_Your task:_
Print exactly, please, the lines from the top of the entries below up to and including the line with "from mathutils import Vector, Matrix, noise", and nothing else; pictures are excluded.

_Provided information:_
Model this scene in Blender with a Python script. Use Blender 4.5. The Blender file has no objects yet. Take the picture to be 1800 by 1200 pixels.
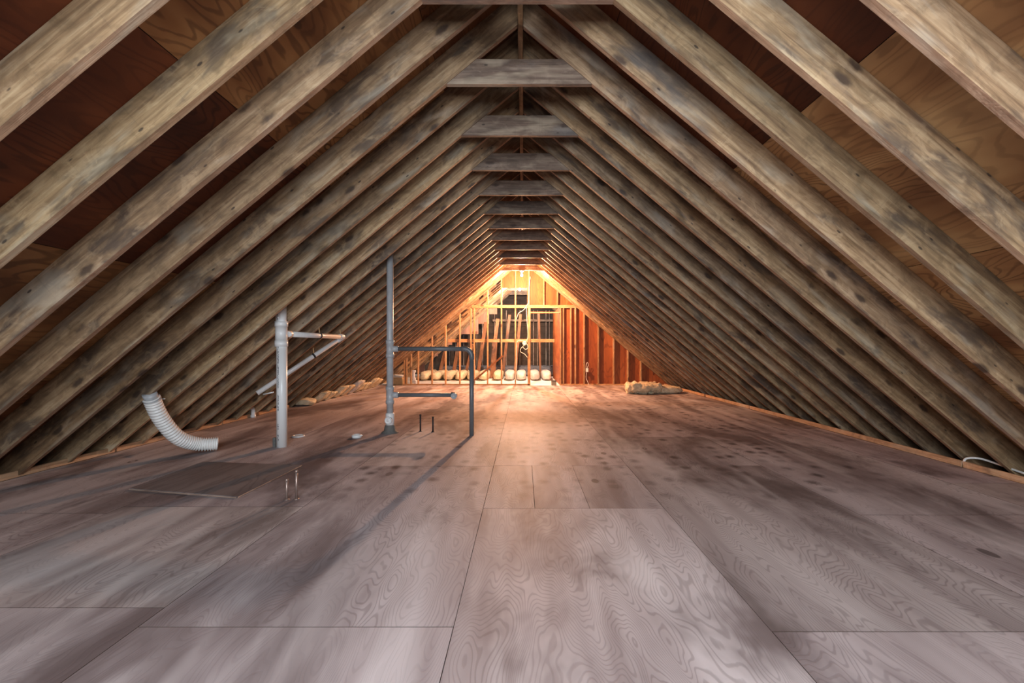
import bpy, bmesh, math, random
from mathutils import Vector, Matrix, noise

random.seed(7)
C = bpy.context.scene.collection
S = bpy.context.scene

# ------------------------------------------------------------------ camera, world, lights, exposure
F, VX, VY, H = 805.0, 920.0, 610.0, 1.065            # focal length in px, vanishing point, eye height
cam = bpy.data.objects.new('camera', bpy.data.cameras.new('camera'))
C.objects.link(cam)
cam.data.sensor_width = 36
cam.data.lens = F / 1800 * 36
cam.data.shift_x = -(VX - 900) / 1800
cam.data.shift_y = (VY - 600) / 1800
cam.data.clip_start = 0.02
cam.location = (0, 0, H)
cam.rotation_euler = (math.pi / 2, 0, 0)
S.camera = cam

w = bpy.data.worlds.new('overcast_sky'); S.world = w
w.use_nodes = True
w.node_tree.nodes['Background'].inputs[0].default_value = (0.75, 0.86, 1.0, 1)
w.node_tree.nodes['Background'].inputs[1].default_value = 0.3

def lamp(name, kind, loc, power, color, rot=(0, 0, 0), **kw):
    d = bpy.data.lights.new(name, kind)
    d.energy = power; d.color = color
    for k, v in kw.items(): setattr(d, k, v)
    o = bpy.data.objects.new(name, d); C.objects.link(o)
    o.location = loc; o.rotation_euler = rot
    return o

# daylight through the gable window behind the photographer
lamp('window_daylight', 'AREA', (0.0, -1.85, 1.75), 360, (0.86, 0.93, 1.0), (math.radians(90), 0, 0),
     shape='RECTANGLE', size=2.6, size_y=1.7)
BULB1 = (-0.04, 11.48, 2.83)
BULB2 = (-0.11, 14.36, 2.83)
lamp('bulb_light', 'POINT', (BULB1[0], BULB1[1], BULB1[2] - 0.05), 980, (1.0, 0.48, 0.24), shadow_soft_size=0.035)
lamp('bulb_light', 'POINT', (BULB2[0], BULB2[1], BULB2[2] - 0.05), 520, (1.0, 0.72, 0.54), shadow_soft_size=0.035)

S.view_settings.view_transform = 'Standard'
S.view_settings.look = 'None'
S.view_settings.gamma = 1
S.view_settings.use_curve_mapping = False
S.view_settings.exposure = 0.0

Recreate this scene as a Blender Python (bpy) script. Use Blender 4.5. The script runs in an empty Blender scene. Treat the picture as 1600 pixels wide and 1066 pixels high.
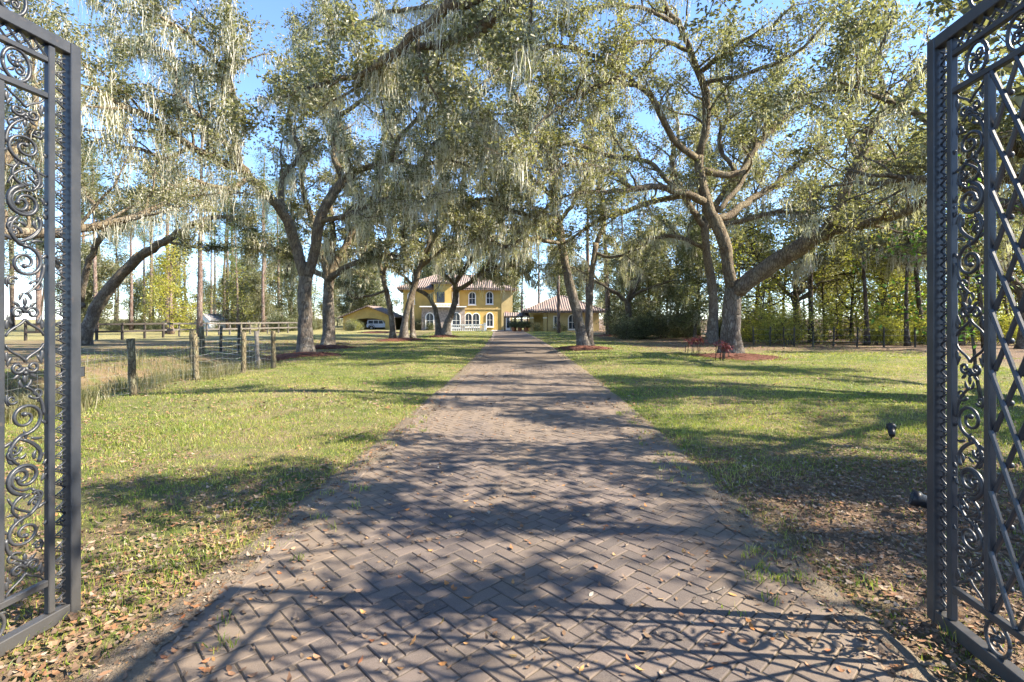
import bpy, math, random
import numpy as np
from math import radians, sin, cos, pi
S = bpy.context.scene
COL = S.collection
# ------------------------------------------------------------------ camera, sky, sun, exposure
CAMZ = 1.65
cam = bpy.data.cameras.new("camera"); cam_o = bpy.data.objects.new("camera", cam); COL.objects.link(cam_o)
cam_o.location = (0, 0, CAMZ); cam_o.rotation_euler = (radians(90), 0, 0)
cam.lens = 18.0; cam.sensor_width = 36.0; cam.shift_y = -0.0225; cam.clip_start = 0.05; cam.clip_end = 2000
S.camera = cam_o
SUN_EL, SUN_BACK = radians(38), radians(5)      # sun from the right, a little behind the camera
w = bpy.data.worlds.new("World"); S.world = w; w.use_nodes = True
wn = w.node_tree; bg = wn.nodes["Background"]
sky = wn.nodes.new("ShaderNodeTexSky"); sky.sky_type = 'NISHITA'; sky.sun_disc = False
sky.sun_elevation = SUN_EL; sky.sun_rotation = radians(95); sky.air_density = 1.0; sky.dust_density = 0.1; sky.ozone_density = 4.0; sky.altitude = 2500
wn.links.new(sky.outputs[0], bg.inputs[0]); bg.inputs[1].default_value = 0.13
sun = bpy.data.lights.new("sun", 'SUN'); sun.energy = 5.0; sun.angle = radians(0.53); sun.color = (1.0, 0.9, 0.74)
sun_o = bpy.data.objects.new("sun", sun); COL.objects.link(sun_o)
sdir = np.array([cos(SUN_EL)*cos(SUN_BACK), -cos(SUN_EL)*sin(SUN_BACK), sin(SUN_EL)])
sun_o.rotation_euler = (pi/2 - SUN_EL, 0, math.atan2(sdir[1], sdir[0]) + pi/2)
sun_o.location = (30, -10, 30)
S.view_settings.view_transform = 'Standard'; S.view_settings.look = 'None'
S.view_settings.exposure = 2.0; S.view_settings.gamma = 1.0; S.view_settings.use_curve_mapping = False
S.cycles.use_adaptive_sampling = True; S.cycles.adaptive_threshold = .03
S.cycles.max_bounces = 5; S.cycles.diffuse_bounces = 3; S.cycles.transmission_bounces = 4; S.cycles.glossy_bounces = 2

# ------------------------------------------------------------------ helpers
rng = np.random.default_rng(7)
def P(px, py, Y):
    """photo pixel at depth Y -> world point"""
    return ((px-800)/800*Y, Y, CAMZ + (497-py)/800*Y)
def ground_at(px, py):
    Y = CAMZ*800/(py-497); return ((px-800)/800*Y, Y)
def nrm(a): return a/np.maximum(np.linalg.norm(a, axis=-1, keepdims=True), 1e-9)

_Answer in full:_
Model this scene in Blender with a Python script. Use Blender 4.5. The Blender file has no objects yet. Take the picture to be 1800 by 1200 pixels.
import bpy, bmesh, math, random
from mathutils import Vector, Matrix, noise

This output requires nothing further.